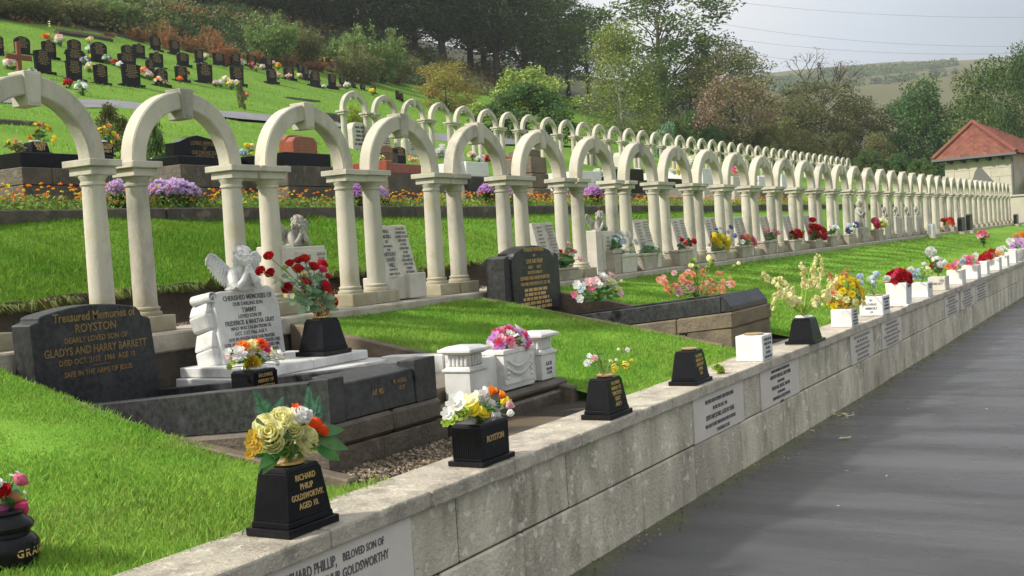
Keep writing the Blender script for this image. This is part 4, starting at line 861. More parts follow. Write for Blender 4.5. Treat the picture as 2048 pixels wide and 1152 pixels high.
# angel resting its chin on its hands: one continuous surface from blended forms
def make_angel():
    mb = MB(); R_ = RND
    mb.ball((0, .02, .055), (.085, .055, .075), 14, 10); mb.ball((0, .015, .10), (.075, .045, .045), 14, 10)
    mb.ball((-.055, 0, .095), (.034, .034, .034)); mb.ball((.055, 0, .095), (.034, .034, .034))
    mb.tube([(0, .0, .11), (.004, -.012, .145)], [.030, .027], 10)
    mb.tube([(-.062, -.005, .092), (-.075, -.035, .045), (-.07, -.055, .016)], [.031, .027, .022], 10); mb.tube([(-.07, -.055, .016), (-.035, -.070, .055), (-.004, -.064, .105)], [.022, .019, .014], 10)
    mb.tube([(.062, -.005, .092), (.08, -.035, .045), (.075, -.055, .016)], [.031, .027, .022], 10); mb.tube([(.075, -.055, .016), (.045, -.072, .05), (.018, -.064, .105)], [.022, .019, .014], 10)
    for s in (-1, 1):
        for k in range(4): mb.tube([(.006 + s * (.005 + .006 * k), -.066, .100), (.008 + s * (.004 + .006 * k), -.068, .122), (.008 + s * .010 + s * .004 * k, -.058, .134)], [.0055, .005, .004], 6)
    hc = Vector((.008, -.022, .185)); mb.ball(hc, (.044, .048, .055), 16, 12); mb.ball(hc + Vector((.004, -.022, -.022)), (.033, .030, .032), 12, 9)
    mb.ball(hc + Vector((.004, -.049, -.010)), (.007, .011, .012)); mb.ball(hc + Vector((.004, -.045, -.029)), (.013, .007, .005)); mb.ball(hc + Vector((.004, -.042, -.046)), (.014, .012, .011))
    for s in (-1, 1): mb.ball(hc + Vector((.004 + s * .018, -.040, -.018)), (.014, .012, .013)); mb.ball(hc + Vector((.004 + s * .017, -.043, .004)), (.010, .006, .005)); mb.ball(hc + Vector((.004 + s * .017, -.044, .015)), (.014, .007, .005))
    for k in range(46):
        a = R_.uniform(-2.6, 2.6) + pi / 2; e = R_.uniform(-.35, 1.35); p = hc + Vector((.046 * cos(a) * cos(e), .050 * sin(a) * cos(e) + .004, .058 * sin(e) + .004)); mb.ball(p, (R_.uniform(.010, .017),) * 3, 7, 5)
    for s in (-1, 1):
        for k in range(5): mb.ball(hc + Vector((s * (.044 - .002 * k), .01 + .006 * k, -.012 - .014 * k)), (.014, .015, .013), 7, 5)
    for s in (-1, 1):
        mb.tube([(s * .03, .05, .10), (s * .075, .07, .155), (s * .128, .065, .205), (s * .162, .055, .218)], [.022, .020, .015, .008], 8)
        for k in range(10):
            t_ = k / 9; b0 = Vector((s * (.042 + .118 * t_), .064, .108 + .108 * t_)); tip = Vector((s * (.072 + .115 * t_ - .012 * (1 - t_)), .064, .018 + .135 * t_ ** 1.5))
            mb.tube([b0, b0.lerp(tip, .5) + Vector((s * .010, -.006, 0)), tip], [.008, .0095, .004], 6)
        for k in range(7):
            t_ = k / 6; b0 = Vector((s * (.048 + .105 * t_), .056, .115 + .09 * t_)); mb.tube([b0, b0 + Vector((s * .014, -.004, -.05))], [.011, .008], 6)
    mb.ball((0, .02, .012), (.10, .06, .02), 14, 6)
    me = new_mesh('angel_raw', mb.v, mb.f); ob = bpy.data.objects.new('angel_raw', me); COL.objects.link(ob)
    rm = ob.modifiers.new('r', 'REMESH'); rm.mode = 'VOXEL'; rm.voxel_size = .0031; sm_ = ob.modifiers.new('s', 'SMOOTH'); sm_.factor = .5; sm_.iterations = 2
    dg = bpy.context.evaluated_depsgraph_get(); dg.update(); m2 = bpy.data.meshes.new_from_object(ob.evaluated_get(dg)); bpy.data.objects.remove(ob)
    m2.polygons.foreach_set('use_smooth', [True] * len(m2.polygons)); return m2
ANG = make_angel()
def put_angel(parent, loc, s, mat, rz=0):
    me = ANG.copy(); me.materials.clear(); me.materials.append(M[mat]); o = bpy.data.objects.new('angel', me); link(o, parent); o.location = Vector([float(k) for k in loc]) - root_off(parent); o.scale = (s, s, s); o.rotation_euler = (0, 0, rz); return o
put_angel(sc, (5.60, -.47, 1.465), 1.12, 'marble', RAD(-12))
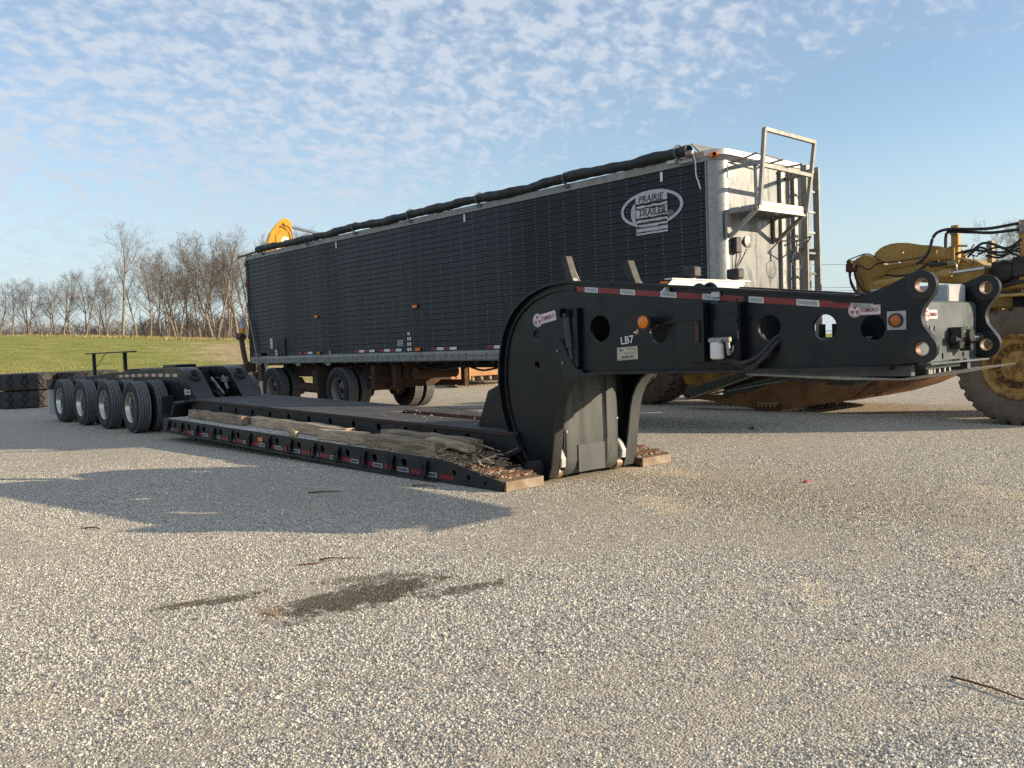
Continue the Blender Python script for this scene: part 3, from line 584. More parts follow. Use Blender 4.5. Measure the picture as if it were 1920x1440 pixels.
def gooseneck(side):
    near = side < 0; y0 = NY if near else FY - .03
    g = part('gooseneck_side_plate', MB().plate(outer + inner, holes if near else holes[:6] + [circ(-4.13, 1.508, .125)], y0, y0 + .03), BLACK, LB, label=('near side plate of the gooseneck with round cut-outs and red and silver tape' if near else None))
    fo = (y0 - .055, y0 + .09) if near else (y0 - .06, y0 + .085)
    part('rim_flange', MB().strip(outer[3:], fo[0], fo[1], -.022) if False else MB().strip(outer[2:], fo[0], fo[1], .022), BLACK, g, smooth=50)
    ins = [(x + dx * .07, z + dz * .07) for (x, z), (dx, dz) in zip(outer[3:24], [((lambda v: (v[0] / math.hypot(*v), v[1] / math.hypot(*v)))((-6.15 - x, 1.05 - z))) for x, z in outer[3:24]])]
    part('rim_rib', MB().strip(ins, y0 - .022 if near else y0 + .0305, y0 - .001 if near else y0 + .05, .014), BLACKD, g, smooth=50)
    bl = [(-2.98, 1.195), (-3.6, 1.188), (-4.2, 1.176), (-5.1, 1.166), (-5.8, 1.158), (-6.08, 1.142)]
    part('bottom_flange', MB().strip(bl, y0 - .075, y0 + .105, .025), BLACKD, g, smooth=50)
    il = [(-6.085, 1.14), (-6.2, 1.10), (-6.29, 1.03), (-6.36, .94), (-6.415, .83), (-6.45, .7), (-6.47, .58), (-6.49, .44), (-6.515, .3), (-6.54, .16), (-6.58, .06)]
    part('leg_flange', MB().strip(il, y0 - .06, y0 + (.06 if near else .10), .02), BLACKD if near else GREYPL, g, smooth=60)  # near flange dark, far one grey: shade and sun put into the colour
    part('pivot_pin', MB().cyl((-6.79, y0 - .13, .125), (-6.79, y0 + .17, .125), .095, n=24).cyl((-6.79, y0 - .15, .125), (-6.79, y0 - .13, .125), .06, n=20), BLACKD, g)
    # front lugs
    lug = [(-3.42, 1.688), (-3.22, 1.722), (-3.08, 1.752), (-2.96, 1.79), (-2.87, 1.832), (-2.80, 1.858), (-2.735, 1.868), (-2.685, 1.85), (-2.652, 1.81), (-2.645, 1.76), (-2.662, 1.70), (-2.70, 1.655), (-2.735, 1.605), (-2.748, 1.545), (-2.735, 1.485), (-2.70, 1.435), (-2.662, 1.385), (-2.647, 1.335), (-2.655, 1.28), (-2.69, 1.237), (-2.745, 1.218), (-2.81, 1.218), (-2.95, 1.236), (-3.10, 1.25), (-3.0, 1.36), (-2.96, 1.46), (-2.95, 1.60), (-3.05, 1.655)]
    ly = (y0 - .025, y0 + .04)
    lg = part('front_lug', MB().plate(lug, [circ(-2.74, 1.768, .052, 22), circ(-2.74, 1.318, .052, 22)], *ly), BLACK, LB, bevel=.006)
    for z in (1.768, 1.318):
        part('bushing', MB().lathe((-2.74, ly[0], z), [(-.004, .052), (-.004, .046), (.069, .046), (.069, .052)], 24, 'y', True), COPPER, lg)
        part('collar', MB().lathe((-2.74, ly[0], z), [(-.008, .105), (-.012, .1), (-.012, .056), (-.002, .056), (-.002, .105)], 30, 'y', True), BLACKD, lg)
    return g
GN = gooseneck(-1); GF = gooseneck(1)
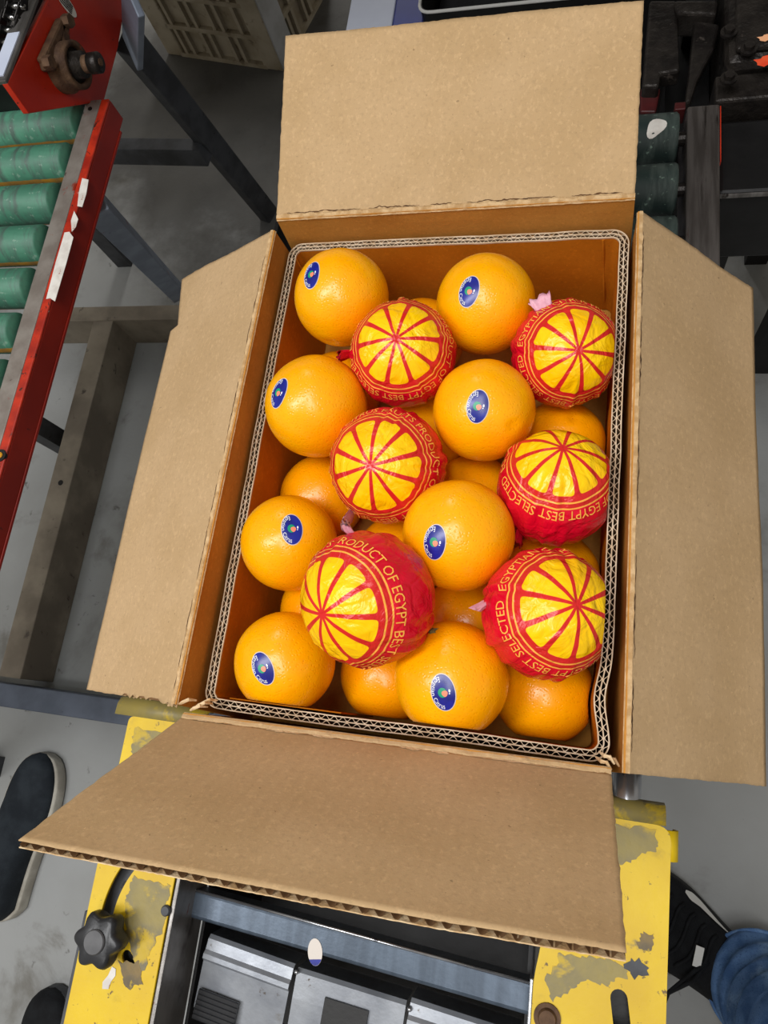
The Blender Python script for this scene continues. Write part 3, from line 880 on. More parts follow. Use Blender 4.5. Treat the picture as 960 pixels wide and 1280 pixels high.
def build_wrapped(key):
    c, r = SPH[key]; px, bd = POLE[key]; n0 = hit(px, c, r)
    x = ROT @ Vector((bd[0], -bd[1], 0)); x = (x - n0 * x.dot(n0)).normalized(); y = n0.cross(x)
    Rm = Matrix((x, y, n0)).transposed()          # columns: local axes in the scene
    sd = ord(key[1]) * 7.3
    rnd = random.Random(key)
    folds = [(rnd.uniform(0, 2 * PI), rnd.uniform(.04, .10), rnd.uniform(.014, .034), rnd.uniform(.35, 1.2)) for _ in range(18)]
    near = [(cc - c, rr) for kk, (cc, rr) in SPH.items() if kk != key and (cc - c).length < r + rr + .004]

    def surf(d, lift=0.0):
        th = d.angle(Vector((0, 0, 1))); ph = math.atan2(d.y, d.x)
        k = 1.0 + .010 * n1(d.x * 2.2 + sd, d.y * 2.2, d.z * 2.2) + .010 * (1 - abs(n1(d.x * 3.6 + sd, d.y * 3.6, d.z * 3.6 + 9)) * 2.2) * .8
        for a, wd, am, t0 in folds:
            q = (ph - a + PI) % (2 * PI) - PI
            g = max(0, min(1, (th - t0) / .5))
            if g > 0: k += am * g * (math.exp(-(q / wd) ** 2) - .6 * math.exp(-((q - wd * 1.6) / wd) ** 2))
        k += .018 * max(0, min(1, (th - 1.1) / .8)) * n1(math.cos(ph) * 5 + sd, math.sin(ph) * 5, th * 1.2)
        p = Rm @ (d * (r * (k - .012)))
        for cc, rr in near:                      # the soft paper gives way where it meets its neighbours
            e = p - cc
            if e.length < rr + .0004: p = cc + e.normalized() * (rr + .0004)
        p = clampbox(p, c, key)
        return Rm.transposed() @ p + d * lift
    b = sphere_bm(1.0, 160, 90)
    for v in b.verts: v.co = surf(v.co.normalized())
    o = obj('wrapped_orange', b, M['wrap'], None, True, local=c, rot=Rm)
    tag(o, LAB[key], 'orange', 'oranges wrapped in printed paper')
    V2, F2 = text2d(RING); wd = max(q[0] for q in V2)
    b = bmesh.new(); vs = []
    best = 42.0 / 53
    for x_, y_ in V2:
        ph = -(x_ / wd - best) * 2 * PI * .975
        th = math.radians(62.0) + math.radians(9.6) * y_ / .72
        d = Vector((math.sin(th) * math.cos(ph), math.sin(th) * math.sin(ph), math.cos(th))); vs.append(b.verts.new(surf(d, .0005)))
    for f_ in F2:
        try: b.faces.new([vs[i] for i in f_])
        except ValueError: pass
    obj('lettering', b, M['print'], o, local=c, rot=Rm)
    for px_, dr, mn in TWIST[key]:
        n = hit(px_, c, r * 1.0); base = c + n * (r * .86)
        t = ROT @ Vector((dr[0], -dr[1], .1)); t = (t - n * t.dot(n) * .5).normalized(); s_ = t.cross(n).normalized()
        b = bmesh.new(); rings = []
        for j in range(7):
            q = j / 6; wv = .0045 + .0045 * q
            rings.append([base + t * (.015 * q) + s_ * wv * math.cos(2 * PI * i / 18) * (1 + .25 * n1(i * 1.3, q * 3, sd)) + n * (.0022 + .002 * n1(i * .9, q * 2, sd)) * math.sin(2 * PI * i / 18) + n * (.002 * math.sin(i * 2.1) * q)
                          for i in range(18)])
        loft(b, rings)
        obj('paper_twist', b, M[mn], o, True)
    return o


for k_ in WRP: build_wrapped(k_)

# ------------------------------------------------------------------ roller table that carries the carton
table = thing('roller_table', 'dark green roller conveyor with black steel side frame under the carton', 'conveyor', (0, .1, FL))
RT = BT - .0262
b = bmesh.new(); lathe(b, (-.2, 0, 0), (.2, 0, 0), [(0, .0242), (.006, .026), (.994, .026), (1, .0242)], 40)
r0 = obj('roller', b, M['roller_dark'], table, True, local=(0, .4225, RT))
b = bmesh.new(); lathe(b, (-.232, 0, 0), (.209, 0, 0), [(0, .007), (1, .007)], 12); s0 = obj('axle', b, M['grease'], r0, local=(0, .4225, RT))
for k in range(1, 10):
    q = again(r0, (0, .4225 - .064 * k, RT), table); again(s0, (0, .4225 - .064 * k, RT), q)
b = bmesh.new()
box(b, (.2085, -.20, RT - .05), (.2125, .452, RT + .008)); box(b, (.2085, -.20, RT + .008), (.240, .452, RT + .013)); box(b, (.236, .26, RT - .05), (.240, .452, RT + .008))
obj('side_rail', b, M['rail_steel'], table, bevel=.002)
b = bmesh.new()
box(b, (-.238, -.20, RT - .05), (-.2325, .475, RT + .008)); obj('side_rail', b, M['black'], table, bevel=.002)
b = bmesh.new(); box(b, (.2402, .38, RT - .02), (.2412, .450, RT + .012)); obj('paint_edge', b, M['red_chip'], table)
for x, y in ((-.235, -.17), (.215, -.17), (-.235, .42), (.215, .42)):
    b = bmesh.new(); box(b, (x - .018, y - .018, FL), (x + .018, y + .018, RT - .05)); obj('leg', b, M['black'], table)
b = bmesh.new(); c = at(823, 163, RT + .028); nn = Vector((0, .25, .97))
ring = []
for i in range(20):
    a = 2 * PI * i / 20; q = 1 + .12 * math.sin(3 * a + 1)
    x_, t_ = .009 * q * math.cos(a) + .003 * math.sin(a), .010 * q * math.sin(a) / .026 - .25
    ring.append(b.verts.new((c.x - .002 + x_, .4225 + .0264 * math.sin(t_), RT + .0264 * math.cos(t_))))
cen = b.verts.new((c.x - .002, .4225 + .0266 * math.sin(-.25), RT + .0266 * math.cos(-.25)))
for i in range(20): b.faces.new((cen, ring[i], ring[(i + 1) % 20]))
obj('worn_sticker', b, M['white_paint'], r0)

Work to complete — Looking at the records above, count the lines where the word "scene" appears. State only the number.

Written solution — 3